Supplied records:
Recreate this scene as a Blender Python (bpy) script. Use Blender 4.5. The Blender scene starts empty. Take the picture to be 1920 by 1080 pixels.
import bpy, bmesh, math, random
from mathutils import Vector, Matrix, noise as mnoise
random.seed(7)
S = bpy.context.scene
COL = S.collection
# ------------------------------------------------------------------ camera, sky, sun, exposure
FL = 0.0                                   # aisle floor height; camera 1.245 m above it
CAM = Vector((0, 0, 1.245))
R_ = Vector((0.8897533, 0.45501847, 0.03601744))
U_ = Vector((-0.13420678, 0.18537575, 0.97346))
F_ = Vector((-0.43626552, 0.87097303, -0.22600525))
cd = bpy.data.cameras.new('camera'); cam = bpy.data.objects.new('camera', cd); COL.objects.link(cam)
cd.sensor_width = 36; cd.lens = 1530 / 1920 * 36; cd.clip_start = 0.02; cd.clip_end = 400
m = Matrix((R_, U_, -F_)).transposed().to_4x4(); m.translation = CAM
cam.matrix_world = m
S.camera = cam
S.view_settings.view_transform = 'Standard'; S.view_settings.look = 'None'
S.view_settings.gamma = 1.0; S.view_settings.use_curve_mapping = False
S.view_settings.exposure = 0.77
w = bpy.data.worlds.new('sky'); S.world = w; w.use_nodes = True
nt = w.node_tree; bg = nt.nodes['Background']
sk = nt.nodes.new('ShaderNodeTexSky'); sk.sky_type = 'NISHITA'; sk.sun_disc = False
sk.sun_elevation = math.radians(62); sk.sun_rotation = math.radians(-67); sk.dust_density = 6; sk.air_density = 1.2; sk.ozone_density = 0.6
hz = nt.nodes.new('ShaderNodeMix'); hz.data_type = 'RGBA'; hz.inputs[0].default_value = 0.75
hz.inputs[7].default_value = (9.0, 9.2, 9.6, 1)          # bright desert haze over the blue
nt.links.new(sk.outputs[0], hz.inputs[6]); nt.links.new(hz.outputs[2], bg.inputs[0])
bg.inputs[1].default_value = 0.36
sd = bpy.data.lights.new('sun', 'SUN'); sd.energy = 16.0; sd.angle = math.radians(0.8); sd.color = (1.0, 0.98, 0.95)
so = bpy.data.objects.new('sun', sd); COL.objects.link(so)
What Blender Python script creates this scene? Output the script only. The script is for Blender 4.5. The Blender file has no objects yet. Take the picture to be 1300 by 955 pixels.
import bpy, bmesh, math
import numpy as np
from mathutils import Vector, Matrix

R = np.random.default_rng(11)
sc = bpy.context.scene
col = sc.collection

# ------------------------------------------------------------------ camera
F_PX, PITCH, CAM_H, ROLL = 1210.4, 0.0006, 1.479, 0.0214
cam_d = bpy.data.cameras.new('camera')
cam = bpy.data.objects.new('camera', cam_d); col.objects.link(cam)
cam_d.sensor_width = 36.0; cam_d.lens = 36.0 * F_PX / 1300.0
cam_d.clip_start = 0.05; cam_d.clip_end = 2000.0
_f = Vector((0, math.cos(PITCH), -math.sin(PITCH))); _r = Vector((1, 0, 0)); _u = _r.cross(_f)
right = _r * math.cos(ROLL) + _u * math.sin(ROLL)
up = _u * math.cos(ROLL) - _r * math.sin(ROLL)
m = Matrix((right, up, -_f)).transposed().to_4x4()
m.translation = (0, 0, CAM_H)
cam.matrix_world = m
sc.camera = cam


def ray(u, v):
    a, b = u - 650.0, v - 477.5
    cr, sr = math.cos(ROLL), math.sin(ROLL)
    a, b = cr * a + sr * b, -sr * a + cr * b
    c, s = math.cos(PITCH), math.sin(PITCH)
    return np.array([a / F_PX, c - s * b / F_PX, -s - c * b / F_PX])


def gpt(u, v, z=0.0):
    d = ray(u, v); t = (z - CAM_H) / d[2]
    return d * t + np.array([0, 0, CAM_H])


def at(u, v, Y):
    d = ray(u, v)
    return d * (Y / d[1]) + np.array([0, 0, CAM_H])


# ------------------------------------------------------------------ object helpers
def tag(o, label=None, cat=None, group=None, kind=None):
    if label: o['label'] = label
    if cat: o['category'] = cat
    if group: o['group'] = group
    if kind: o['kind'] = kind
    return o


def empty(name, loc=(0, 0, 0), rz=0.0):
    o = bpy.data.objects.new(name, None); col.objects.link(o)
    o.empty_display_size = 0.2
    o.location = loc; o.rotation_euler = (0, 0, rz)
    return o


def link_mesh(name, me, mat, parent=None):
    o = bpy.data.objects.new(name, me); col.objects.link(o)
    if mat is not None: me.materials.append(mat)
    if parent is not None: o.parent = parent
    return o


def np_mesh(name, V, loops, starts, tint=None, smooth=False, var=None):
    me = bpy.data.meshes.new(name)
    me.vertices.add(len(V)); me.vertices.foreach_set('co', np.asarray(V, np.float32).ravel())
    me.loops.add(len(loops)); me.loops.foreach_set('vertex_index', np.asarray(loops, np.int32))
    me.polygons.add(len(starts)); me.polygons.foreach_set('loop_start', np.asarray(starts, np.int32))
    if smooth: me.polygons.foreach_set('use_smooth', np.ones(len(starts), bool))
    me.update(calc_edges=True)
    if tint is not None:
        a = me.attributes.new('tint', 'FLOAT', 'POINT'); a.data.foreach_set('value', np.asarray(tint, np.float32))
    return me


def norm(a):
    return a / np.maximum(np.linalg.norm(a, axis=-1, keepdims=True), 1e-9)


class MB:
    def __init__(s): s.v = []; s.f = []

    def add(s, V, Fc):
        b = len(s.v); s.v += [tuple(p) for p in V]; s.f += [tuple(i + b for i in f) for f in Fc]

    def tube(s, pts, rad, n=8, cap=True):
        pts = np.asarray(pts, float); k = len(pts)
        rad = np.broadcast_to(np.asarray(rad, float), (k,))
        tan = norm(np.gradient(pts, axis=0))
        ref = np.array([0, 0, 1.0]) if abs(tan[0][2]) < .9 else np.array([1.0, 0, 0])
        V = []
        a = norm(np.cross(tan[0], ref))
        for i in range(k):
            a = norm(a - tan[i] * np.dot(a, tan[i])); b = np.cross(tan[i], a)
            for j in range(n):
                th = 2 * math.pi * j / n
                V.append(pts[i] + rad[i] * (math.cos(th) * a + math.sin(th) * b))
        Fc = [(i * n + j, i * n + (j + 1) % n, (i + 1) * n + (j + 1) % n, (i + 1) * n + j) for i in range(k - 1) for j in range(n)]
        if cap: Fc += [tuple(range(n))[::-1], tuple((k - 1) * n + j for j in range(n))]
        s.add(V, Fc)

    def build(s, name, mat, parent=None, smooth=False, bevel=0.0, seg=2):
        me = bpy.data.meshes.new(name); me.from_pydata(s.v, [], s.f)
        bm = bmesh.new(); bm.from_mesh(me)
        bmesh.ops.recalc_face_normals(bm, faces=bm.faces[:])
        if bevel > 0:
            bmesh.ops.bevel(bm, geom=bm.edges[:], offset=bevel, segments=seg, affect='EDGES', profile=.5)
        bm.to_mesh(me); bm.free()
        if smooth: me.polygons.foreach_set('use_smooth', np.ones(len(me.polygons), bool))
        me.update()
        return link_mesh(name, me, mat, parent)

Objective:
Set down each entry again, unchanged.

Output:
Recreate this scene as a Blender Python (bpy) script. Use Blender 4.5. The Blender scene starts empty. Take the picture to be 1920 by 1080 pixels.
import bpy, bmesh, math, random
from mathutils import Vector, Matrix, noise as mnoise
random.seed(7)
S = bpy.context.scene
COL = S.collection
# ------------------------------------------------------------------ camera, sky, sun, exposure
FL = 0.0                                   # aisle floor height; camera 1.245 m above it
CAM = Vector((0, 0, 1.245))
R_ = Vector((0.8897533, 0.45501847, 0.03601744))
U_ = Vector((-0.13420678, 0.18537575, 0.97346))
F_ = Vector((-0.43626552, 0.87097303, -0.22600525))
cd = bpy.data.cameras.new('camera'); cam = bpy.data.objects.new('camera', cd); COL.objects.link(cam)
cd.sensor_width = 36; cd.lens = 1530 / 1920 * 36; cd.clip_start = 0.02; cd.clip_end = 400
m = Matrix((R_, U_, -F_)).transposed().to_4x4(); m.translation = CAM
cam.matrix_world = m
S.camera = cam
S.view_settings.view_transform = 'Standard'; S.view_settings.look = 'None'
S.view_settings.gamma = 1.0; S.view_settings.use_curve_mapping = False
S.view_settings.exposure = 0.77
w = bpy.data.worlds.new('sky'); S.world = w; w.use_nodes = True
nt = w.node_tree; bg = nt.nodes['Background']
sk = nt.nodes.new('ShaderNodeTexSky'); sk.sky_type = 'NISHITA'; sk.sun_disc = False
sk.sun_elevation = math.radians(62); sk.sun_rotation = math.radians(-67); sk.dust_density = 6; sk.air_density = 1.2; sk.ozone_density = 0.6
hz = nt.nodes.new('ShaderNodeMix'); hz.data_type = 'RGBA'; hz.inputs[0].default_value = 0.75
hz.inputs[7].default_value = (9.0, 9.2, 9.6, 1)          # bright desert haze over the blue
nt.links.new(sk.outputs[0], hz.inputs[6]); nt.links.new(hz.outputs[2], bg.inputs[0])
bg.inputs[1].default_value = 0.36
sd = bpy.data.lights.new('sun', 'SUN'); sd.energy = 16.0; sd.angle = math.radians(0.8); sd.color = (1.0, 0.98, 0.95)
so = bpy.data.objects.new('sun', sd); COL.objects.link(so)
What Blender Python script creates this scene? Output the script only. The script is for Blender 4.5. The Blender file has no objects yet. Take the picture to be 1300 by 955 pixels.
import bpy, bmesh, math
import numpy as np
from mathutils import Vector, Matrix

R = np.random.default_rng(11)
sc = bpy.context.scene
col = sc.collection

# ------------------------------------------------------------------ camera
F_PX, PITCH, CAM_H, ROLL = 1210.4, 0.0006, 1.479, 0.0214
cam_d = bpy.data.cameras.new('camera')
cam = bpy.data.objects.new('camera', cam_d); col.objects.link(cam)
cam_d.sensor_width = 36.0; cam_d.lens = 36.0 * F_PX / 1300.0
cam_d.clip_start = 0.05; cam_d.clip_end = 2000.0
_f = Vector((0, math.cos(PITCH), -math.sin(PITCH))); _r = Vector((1, 0, 0)); _u = _r.cross(_f)
right = _r * math.cos(ROLL) + _u * math.sin(ROLL)
up = _u * math.cos(ROLL) - _r * math.sin(ROLL)
m = Matrix((right, up, -_f)).transposed().to_4x4()
m.translation = (0, 0, CAM_H)
cam.matrix_world = m
sc.camera = cam


def ray(u, v):
    a, b = u - 650.0, v - 477.5
    cr, sr = math.cos(ROLL), math.sin(ROLL)
    a, b = cr * a + sr * b, -sr * a + cr * b
    c, s = math.cos(PITCH), math.sin(PITCH)
    return np.array([a / F_PX, c - s * b / F_PX, -s - c * b / F_PX])


def gpt(u, v, z=0.0):
    d = ray(u, v); t = (z - CAM_H) / d[2]
    return d * t + np.array([0, 0, CAM_H])


def at(u, v, Y):
    d = ray(u, v)
    return d * (Y / d[1]) + np.array([0, 0, CAM_H])


# ------------------------------------------------------------------ object helpers
def tag(o, label=None, cat=None, group=None, kind=None):
    if label: o['label'] = label
    if cat: o['category'] = cat
    if group: o['group'] = group
    if kind: o['kind'] = kind
    return o


def empty(name, loc=(0, 0, 0), rz=0.0):
    o = bpy.data.objects.new(name, None); col.objects.link(o)
    o.empty_display_size = 0.2
    o.location = loc; o.rotation_euler = (0, 0, rz)
    return o


def link_mesh(name, me, mat, parent=None):
    o = bpy.data.objects.new(name, me); col.objects.link(o)
    if mat is not None: me.materials.append(mat)
    if parent is not None: o.parent = parent
    return o


def np_mesh(name, V, loops, starts, tint=None, smooth=False, var=None):
    me = bpy.data.meshes.new(name)
    me.vertices.add(len(V)); me.vertices.foreach_set('co', np.asarray(V, np.float32).ravel())
    me.loops.add(len(loops)); me.loops.foreach_set('vertex_index', np.asarray(loops, np.int32))
    me.polygons.add(len(starts)); me.polygons.foreach_set('loop_start', np.asarray(starts, np.int32))
    if smooth: me.polygons.foreach_set('use_smooth', np.ones(len(starts), bool))
    me.update(calc_edges=True)
    if tint is not None:
        a = me.attributes.new('tint', 'FLOAT', 'POINT'); a.data.foreach_set('value', np.asarray(tint, np.float32))
    return me


def norm(a):
    return a / np.maximum(np.linalg.norm(a, axis=-1, keepdims=True), 1e-9)


class MB:
    def __init__(s): s.v = []; s.f = []

    def add(s, V, Fc):
        b = len(s.v); s.v += [tuple(p) for p in V]; s.f += [tuple(i + b for i in f) for f in Fc]

    def tube(s, pts, rad, n=8, cap=True):
        pts = np.asarray(pts, float); k = len(pts)
        rad = np.broadcast_to(np.asarray(rad, float), (k,))
        tan = norm(np.gradient(pts, axis=0))
        ref = np.array([0, 0, 1.0]) if abs(tan[0][2]) < .9 else np.array([1.0, 0, 0])
        V = []
        a = norm(np.cross(tan[0], ref))
        for i in range(k):
            a = norm(a - tan[i] * np.dot(a, tan[i])); b = np.cross(tan[i], a)
            for j in range(n):
                th = 2 * math.pi * j / n
                V.append(pts[i] + rad[i] * (math.cos(th) * a + math.sin(th) * b))
        Fc = [(i * n + j, i * n + (j + 1) % n, (i + 1) * n + (j + 1) % n, (i + 1) * n + j) for i in range(k - 1) for j in range(n)]
        if cap: Fc += [tuple(range(n))[::-1], tuple((k - 1) * n + j for j in range(n))]
        s.add(V, Fc)

    def build(s, name, mat, parent=None, smooth=False, bevel=0.0, seg=2):
        me = bpy.data.meshes.new(name); me.from_pydata(s.v, [], s.f)
        bm = bmesh.new(); bm.from_mesh(me)
        bmesh.ops.recalc_face_normals(bm, faces=bm.faces[:])
        if bevel > 0:
            bmesh.ops.bevel(bm, geom=bm.edges[:], offset=bevel, segments=seg, affect='EDGES', profile=.5)
        bm.to_mesh(me); bm.free()
        if smooth: me.polygons.foreach_set('use_smooth', np.ones(len(me.polygons), bool))
        me.update()
        return link_mesh(name, me, mat, parent)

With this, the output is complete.